You might also think the first step in budgeting is to put the numbers on paper, but I believe the first step is to focus on why you’re doing this. Budgeting helps balance your life with your finances. You do this to avoid debt, save for the future, reduce the risk of an emergency, and live with less stress. First, know what money problem(s) you’re trying to solve. OK, the second step is to choose a method for creating the budget. I prefer the spreadsheet approach on your home computer or laptop, but you could use a phone app or a pad of paper. I use spreadsheets for their flexibility, quick answers, and ease of recording and updating the plan. It’s low-cost, and you’re not paying a monthly fee or creating yet another login. So, find a simple spreadsheet and get ready to start. Note: There are dozens and dozens of spreadsheets out there (including those for purchase here), some of which do more than just a budget and provide fancy graphics. Some will roll up individual expense lines into major categories like housing, utilities, and transportation, which isn’t necessary. You only need to start with a basic one.
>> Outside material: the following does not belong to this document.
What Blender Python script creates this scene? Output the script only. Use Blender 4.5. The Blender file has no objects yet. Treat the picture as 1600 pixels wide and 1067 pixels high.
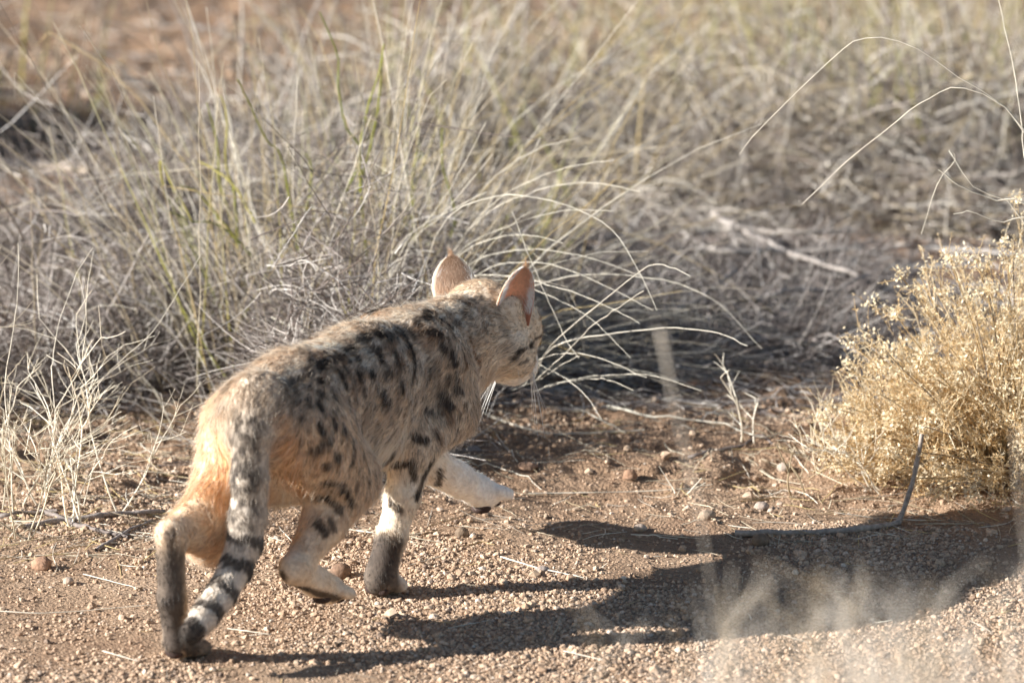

While you can do monthly budgeting by creating a new budget each month, I prefer an annual budget because it’s better to see your finances across the entire year. An annual budget puts monthly, semi-annual, and annual expense amounts in context because you’ll see the annual totals. You also need to decide how detailed to break down expenses. Does “food” include eating at home and eating out, or should they be separate? Should the food expense include cleaning supplies and paper goods? My advice is not to go too detailed; 25 to 50 expense line categories are sufficient. Begin by entering the income and expense amounts. Don’t just guess; find the last bill or average the past year’s expenses, for example. This is key. You can’t just guess that Electric will be $100 a month and Food $450, because over the past year, you probably have evidence that Electric averaged $125 and Food $525, which makes a big difference over the course of the year.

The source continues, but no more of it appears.